++++ Source material

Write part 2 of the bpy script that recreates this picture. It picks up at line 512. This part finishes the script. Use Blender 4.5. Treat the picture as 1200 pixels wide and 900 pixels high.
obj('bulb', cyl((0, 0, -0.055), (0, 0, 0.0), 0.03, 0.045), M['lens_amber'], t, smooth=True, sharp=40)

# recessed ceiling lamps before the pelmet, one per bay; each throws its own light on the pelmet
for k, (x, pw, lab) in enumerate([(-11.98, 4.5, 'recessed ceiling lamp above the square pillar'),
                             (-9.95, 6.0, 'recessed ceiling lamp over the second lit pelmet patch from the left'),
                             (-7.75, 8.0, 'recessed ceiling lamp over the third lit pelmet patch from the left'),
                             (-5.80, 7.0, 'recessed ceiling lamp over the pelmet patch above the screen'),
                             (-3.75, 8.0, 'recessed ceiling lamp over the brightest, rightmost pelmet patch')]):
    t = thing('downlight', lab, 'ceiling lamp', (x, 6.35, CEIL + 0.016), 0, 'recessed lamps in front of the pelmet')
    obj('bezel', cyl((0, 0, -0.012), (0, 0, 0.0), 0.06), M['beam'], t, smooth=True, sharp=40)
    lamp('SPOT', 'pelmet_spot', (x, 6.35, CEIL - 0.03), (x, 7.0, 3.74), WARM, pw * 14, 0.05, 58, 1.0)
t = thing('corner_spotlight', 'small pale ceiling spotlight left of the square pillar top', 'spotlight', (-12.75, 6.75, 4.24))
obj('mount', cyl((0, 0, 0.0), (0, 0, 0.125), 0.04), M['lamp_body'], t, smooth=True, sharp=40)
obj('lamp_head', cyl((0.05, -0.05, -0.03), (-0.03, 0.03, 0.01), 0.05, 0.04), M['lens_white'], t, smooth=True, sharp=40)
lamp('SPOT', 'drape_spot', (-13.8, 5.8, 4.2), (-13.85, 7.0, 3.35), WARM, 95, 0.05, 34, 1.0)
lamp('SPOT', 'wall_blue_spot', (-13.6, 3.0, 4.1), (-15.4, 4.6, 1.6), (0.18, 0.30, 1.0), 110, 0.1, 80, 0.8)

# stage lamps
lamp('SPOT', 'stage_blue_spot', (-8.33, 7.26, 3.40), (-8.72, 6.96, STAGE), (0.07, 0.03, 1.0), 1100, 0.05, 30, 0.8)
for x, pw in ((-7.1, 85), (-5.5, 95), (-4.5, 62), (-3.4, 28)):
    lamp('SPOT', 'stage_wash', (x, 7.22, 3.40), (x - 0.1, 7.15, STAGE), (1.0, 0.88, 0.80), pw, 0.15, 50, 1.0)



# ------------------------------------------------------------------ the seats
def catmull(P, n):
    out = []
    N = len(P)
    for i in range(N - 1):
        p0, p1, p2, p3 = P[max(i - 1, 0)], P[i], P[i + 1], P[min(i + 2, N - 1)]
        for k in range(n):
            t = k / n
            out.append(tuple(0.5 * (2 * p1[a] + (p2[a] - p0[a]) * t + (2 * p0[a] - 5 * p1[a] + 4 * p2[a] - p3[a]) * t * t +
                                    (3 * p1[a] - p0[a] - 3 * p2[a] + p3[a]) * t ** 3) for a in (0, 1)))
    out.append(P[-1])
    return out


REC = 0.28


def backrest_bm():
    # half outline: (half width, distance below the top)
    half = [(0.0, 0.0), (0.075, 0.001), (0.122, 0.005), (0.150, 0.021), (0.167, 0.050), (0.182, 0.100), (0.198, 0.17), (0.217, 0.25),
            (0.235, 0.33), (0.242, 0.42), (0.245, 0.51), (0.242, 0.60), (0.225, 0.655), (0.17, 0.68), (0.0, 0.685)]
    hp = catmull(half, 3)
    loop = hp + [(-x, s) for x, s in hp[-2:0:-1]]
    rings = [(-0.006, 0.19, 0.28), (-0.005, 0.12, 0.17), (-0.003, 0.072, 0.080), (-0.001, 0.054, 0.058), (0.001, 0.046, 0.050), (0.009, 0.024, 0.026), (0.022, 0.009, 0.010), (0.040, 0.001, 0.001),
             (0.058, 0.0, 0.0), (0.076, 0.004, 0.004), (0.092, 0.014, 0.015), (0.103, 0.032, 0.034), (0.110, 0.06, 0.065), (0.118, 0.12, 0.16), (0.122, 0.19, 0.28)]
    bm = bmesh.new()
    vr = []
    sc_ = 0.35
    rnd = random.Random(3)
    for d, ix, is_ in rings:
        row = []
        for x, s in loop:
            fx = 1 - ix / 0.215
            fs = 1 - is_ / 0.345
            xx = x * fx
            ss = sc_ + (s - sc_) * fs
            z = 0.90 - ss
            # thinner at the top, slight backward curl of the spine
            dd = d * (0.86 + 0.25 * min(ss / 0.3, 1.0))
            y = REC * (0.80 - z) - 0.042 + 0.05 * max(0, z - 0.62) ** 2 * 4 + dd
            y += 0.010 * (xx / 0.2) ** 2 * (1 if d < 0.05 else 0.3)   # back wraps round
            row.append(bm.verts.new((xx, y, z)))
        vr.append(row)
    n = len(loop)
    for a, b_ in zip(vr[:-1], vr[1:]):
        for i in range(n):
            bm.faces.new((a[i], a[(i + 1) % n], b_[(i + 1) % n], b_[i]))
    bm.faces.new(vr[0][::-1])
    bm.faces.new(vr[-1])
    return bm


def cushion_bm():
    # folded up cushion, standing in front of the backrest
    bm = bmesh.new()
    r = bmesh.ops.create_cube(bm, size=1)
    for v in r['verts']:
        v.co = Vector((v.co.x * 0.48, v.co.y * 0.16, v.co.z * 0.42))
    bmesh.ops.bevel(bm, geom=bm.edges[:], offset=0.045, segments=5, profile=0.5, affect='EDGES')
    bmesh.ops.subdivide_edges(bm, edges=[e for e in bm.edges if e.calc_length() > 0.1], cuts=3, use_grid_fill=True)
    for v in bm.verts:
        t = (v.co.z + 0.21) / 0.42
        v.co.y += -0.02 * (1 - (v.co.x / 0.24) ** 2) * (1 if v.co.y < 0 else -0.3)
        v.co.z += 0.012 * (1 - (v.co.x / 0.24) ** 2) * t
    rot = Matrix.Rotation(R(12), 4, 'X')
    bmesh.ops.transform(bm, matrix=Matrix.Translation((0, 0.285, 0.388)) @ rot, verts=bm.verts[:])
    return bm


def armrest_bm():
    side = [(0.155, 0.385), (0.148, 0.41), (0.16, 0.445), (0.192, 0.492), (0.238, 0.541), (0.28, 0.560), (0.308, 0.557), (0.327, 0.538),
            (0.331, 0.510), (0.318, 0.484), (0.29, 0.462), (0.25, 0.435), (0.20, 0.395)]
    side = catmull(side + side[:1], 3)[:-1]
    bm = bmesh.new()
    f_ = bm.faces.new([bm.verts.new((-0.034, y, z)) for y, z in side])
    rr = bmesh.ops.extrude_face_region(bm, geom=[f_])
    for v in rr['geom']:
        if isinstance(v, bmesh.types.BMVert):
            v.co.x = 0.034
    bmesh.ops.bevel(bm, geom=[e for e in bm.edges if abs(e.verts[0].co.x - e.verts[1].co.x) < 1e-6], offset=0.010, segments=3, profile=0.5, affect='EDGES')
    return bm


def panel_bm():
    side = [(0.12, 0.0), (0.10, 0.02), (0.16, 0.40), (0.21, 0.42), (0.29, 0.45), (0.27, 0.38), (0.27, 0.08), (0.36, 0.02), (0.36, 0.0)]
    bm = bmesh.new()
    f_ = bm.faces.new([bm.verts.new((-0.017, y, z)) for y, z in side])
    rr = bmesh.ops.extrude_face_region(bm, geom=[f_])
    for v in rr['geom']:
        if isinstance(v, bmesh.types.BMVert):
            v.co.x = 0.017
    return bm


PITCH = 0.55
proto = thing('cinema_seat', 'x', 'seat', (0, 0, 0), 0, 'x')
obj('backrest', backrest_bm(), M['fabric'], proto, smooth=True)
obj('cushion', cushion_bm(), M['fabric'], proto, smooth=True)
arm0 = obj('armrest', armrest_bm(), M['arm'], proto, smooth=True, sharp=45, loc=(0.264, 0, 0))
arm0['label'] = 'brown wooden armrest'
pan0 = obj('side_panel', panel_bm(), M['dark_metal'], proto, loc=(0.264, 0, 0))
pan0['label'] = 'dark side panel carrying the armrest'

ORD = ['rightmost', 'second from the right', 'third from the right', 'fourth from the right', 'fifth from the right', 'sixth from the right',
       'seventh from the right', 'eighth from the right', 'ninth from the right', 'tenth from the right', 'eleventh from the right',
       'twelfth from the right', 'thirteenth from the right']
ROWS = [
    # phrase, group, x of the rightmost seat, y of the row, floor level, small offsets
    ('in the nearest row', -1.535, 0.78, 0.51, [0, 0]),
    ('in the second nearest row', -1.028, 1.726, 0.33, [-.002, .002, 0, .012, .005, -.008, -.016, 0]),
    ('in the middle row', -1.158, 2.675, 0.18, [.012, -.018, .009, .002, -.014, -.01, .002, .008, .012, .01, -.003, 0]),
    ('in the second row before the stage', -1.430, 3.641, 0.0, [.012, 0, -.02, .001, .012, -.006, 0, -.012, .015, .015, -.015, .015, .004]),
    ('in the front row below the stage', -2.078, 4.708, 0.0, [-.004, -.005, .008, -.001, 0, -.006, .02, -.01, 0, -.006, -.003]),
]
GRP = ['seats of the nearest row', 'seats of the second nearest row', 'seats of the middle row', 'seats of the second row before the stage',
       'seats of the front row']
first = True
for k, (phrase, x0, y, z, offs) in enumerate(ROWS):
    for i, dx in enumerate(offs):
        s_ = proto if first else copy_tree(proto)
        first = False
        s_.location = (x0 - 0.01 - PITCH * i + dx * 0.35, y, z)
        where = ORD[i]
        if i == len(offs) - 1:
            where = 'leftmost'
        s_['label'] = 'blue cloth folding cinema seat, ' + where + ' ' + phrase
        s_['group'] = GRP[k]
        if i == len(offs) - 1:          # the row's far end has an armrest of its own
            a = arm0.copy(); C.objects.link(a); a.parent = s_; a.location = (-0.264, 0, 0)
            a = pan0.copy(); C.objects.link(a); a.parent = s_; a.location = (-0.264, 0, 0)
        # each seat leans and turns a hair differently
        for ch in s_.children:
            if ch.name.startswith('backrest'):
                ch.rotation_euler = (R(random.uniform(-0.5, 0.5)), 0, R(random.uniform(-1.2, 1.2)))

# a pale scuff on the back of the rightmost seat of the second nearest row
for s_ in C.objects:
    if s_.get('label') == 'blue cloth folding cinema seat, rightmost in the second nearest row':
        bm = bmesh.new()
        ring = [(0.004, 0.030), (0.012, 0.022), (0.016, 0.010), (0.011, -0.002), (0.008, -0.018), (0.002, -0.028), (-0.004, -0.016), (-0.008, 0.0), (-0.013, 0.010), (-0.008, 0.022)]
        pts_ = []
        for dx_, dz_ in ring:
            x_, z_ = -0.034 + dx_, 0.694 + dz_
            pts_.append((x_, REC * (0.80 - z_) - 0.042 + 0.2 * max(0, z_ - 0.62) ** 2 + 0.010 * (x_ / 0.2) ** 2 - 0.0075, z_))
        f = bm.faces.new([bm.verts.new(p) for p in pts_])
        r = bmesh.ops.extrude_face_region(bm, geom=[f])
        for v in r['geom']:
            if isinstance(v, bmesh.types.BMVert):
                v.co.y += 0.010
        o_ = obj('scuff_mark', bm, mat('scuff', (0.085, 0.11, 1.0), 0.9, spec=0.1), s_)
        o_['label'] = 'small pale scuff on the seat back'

++++++++

** Aim **
Please write out exactly the lines from the start of the data through the line that contains "M['lens_amber'], t, smooth=True, sharp=40)", both ends included, and nothing else.

** Complete response **
Write part 2 of the bpy script that recreates this picture. It picks up at line 512. This part finishes the script. Use Blender 4.5. Treat the picture as 1200 pixels wide and 900 pixels high.
obj('bulb', cyl((0, 0, -0.055), (0, 0, 0.0), 0.03, 0.045), M['lens_amber'], t, smooth=True, sharp=40)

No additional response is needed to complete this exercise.